We're heading off to Hawaii on Sunday to spend a week staying in a house in Kona with Ian's family, including our 2-year-old niece. We're very excited to have several days with her and really get to know her. Ian's parents, who, much as they love us all and are looking forward to the week, also love the Napili Kai resort on Maui, and so they left yesterday morning for 5 days there first (Ian and I drove them to the airport at 6:00AM, which is to say that Ian drove and I marveled at being up in the middle of the night), after a night at our house.

From what I have seen in the last ten years with Ian, his parents are like no other people on earth. They are very sweet and interesting and active and appear to be decades younger than they are, and I love them dearly, but their habits are not necessarily always what one might expect. Perhaps it's simply that they're better at knowing what they like and doing those things, and certainly there's no harm in their choices. But Ian and I were both entertained that they brought their sleeping bags to spend the night at our house, and even though we had the bed all made up downstairs, they insisted that they would rather just use their sleeping bags. At least they slept IN our house—several years ago, they stayed the night with N&K, and insisted on spending the night in their (own) Eurovan parked in the garage. They considered it to be the height of luxury—familiar beds, yet a perfectly flat surface to park on and complete blackness. But I think N felt that he wasn't really doing right by his parents.

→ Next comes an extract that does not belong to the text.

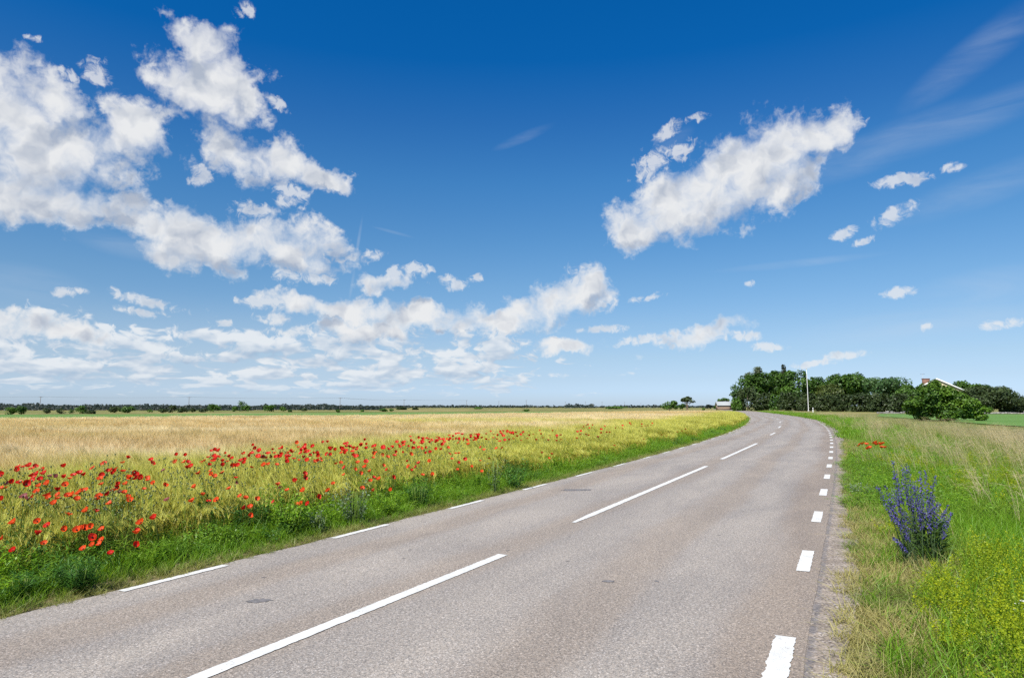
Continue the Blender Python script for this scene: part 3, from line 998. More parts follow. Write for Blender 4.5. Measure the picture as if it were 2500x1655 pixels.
def leafy(n_stem, rad, hgt, leaf=0.035, per=16, mats=0, feather=False, spread=0.25):
    """A bushy herb: leaning stems set with small leaves."""
    mb = MB()
    b = disc(n_stem, rad * 0.5)
    h_ = hgt * RNG.uniform(0.6, 1.1, n_stem)
    out = b / (np.linalg.norm(b, axis=1)[:, None] + 1e-6)
    le = out * spread * h_[:, None] + leanvec(n_stem, WIND * 0.03, 0.10)
    up = np.array([0, 0, 1.0])
    vec, bend = up * h_[:, None] + le * 0.5, le * 0.7
    rr = RNG.random(n_stem)
    mb.strips(b, vec, bend, np.full(n_stem, 0.006), 3, r=rr, h1=0.6)
    for k in range(per):
        f = RNG.uniform(0.12, 1.03, n_stem)
        q = b + vec * f[:, None] + bend * (f ** 2)[:, None]
        if feather:
            d = RNG.normal(0, 1, (n_stem, 3))
            d[:, 2] = np.abs(d[:, 2]) * 0.6 + 0.2
            d /= np.linalg.norm(d, axis=1)[:, None]
            mb.strips(q, d * leaf * 2.2, -up * leaf * 0.6 * np.ones((n_stem, 1)), np.full(n_stem, leaf * 0.22), 2, r=rr, h0=0.3 + 0.5 * float(f.mean()), h1=1.0)
        else:
            nrm = RNG.normal(0, 0.6, (n_stem, 3)) + up
            off = RNG.normal(0, leaf * 0.8, (n_stem, 3))
            mb.leaves(q + off, nrm, leaf * RNG.uniform(0.6, 1.4, n_stem), 0.5, r=np.clip(rr + RNG.normal(0, .2, n_stem), 0, 1), h=np.clip(f, 0, 1))
    return mb


def bedstraw(n_stem, rad, hgt):
    mb = MB()
    b = disc(n_stem, rad)
    h_ = hgt * RNG.uniform(0.6, 1.1, n_stem)
    le = leanvec(n_stem, WIND * 0.10, 0.16) * h_[:, None]
    up = np.array([0, 0, 1.0])
    vec, bend = up * h_[:, None], le - up * (0.06 * h_)[:, None]
    rr = RNG.random(n_stem)
    mb.strips(b, vec, bend, np.full(n_stem, 0.0035), 3, ([0, 1], [1, .6]), r=rr, h1=0.5)
    for k in range(10):            # whorls of narrow leaves
        f = RNG.uniform(0.05, 0.7, n_stem)
        q = b + vec * f[:, None] + bend * (f ** 2)[:, None]
        d = RNG.normal(0, 1, (n_stem, 3))
        d[:, 2] *= 0.4
        d /= np.linalg.norm(d, axis=1)[:, None]
        mb.strips(q, d * 0.022, up * -0.004 * np.ones((n_stem, 1)), np.full(n_stem, 0.004), 1, r=rr, h0=0.2, h1=0.35)
    for k in range(34):            # foamy yellow panicles
        f = RNG.uniform(0.55, 1.04, n_stem)
        q = b + vec * f[:, None] + bend * (f ** 2)[:, None] + RNG.normal(0, 1, (n_stem, 3)) * (0.030 * (1.25 - f))[:, None]
        mb.leaves(q, RNG.normal(0, 1, (n_stem, 3)) + up * 0.7, RNG.uniform(0.008, 0.017, n_stem), 0.8, r=rr * 0.6, h=np.clip(f, 0.7, 1))
    return mb


PB_NEAR = [proto(barley(13, 0.12, awns=9), 'barley_clump', [BARLEY, AWN]) for _ in range(6)]
PB_MID = [proto(barley(70, 0.30, awns=7, segs=2, wide=1.25), 'barley_clump', [BARLEY, AWN]) for _ in range(5)]
PB_FAR = [proto(barley(190, 0.75, awns=6, segs=1, wide=1.9), 'barley_clump', [BARLEY, AWN]) for _ in range(4)]
PG = [proto(grass_tuft(34, 0.08, 0.24, 0.0075), 'grass_tuft', [GRASS]) for _ in range(5)]
PGF = [proto(grass_tuft(70, 0.30, 0.30, 0.020, segs=2), 'grass_tuft', [GRASS]) for _ in range(4)]
PL = [proto(leafy(12, 0.20, 0.36, 0.034, 22), 'lush_herb', [LUSH]) for _ in range(3)] + [proto(leafy(14, 0.2, 0.34, 0.042, 20, feather=True), 'lush_herb', [LUSH]) for _ in range(3)]
PD = [proto(grass_tuft(26, 0.07, 0.13, 0.0055, spread=0.9), 'dry_tuft', [STRAW]) for _ in range(5)]
PT = [proto(tall_grass(9, 0.10, 0.80), 'tall_grass', [GRASS, SEED]) for _ in range(5)]
PTF = [proto(tall_grass(70, 0.40, 0.85, hw=1.0), 'tall_grass', [GRASS, SEED]) for _ in range(4)]
PM = [proto(grass_tuft(30, 0.10, 0.42, 0.0075, spread=0.42, segs=4), 'meadow_tuft', [GRASS]) for _ in range(5)]
PY = [proto(bedstraw(9, 0.10, 0.42), 'bedstraw_clump', [BED]) for _ in range(5)]


def in_frame(x, y, ztop=0.9, margin=260):
    f = y * math.cos(PITCH) + (0.3 - EYE) * math.sin(PITCH)
    px_ = 1250 + F * x / np.maximum(f, 0.05)
    fb = y * math.cos(PITCH) + (ztop - EYE) * math.sin(PITCH)
    py_ = 827.5 - F * (-y * math.sin(PITCH) + (ztop - EYE) * math.cos(PITCH)) / np.maximum(fb, 0.05)
    return (y > 1.0) & (px_ > -margin - 2600 / np.maximum(y, 1.0)) & (px_ < 2500 + margin + 2600 / np.maximum(y, 1.0)) & (py_ < 1655 + 320)


def jitter_grid(x0, x1, y0, y1, d):
    xs_ = np.arange(x0, x1, d)
    ys_ = np.arange(y0, y1, d)
    gx_, gy_ = np.meshgrid(xs_, ys_)
    n = gx_.size
    return gx_.ravel() + RNG.uniform(-.5, .5, n) * d, gy_.ravel() + RNG.uniform(-.5, .5, n) * d


def along(line, t0, t1, s0, s1, d):
    """jittered points beside a road line: offsets s0..s1, arc length t0..t1"""
    ts_ = np.arange(t0, t1, d)
    ss_ = np.arange(s0, s1, d)
    a, b = np.meshgrid(ts_, ss_)
    a = a.ravel() + RNG.uniform(-.5, .5, a.size) * d
    b = b.ravel() + RNG.uniform(-.5, .5, b.size) * d
    x, y = line.at(a, b)
    return x, y, b, a


def spin(n, tilt=0.10):
    return np.stack([RNG.normal(0, tilt, n), RNG.normal(0, tilt, n), RNG.uniform(0, 2 * math.pi, n)], 1)


BUGX, BUGY = at(2248, 6.7), 6.7


def off_bugloss(x, y):
    """nothing tall grows in or right in front of the big flowering plant"""
    return np.hypot(x - BUGX, y - BUGY) > 0.30


def off_front(x, y):
    u = (x - BUGX * y / BUGY) / 0.34
    return ~((np.abs(u) < 1) & (y < BUGY) & (y > BUGY - 0.75))


def even(n, lo, hi):
    s_ = RNG.uniform(lo, hi, n)
    return np.stack([s_, s_, s_], 1)


# --- where the barley stands: from 1.3 m beside the road to the far rim of the field
FAR_PX = [(-200, 1022), (0, 1020), (300, 1018.3), (600, 1016.2), (850, 1014), (1100, 1011.5), (1300, 1008.5), (1500, 1004.8), (1640, 1003.2), (1760, 1002.6)]
FARW = np.array([P(a, b, 0.80) for a, b in FAR_PX])


def far_y(x):
    return np.interp(x, FARW[:, 0], FARW[:, 1])


def crop_h(s):
    """height of the plants, s metres left of the road's rim"""
    return np.interp(s, [0, 0.15, 0.5, 0.9, 1.3, 1.8, 2.4, 4.0], [0.05, 0.13, 0.24, 0.38, 0.50, 0.59, 0.66, 0.72])


def left_s(x, y):
    return -LL.offset(x, y)[0]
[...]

Anyway, J, my MIL, asked a valid question about my blogging, and I thought you might all (lots and lots of you, still, it turns out!) like to know. A bit of a metapost, this will be. And so: J wanted to know how I choose what I'm going to write about.

There are actually lots of particulars that I think about when planning a post. For one thing, I don't want people to be bored, and so even though I frequently have episodes of anxiety, or mild nausea, or frustration, or deep sadness, or continual surprise that I need to sleep more than I used to, or (recently) extreme annoyance at the Insurance People, I don't write about it much. It's tedious enough to live with—who would want to read about it all the time? And so, I can't be bothered to put it into words very often. Also, my superpower is Full Disclosure, but even so there have been one or two things that were too painful, or too difficult, to share in this kind of forum. Of course, at the moment, I can't think of what they were. Maybe they were simply too scatological.

There are also a lot of things that, on the other hand, I do want to write about—I do want to share—and that day-to-day life (and travel) get in the way of and I run out of time . . . and then I forget what they were, even though I'm sure they were VERY insightful and wise.

But occasionally, I think about things that are VERY insightful and wise, and I have the right amount of time, and I'm not in some tropical or horse-infested paradise, and I sit down and write them out.

I'm not so sure, after all, that this was one of those posts.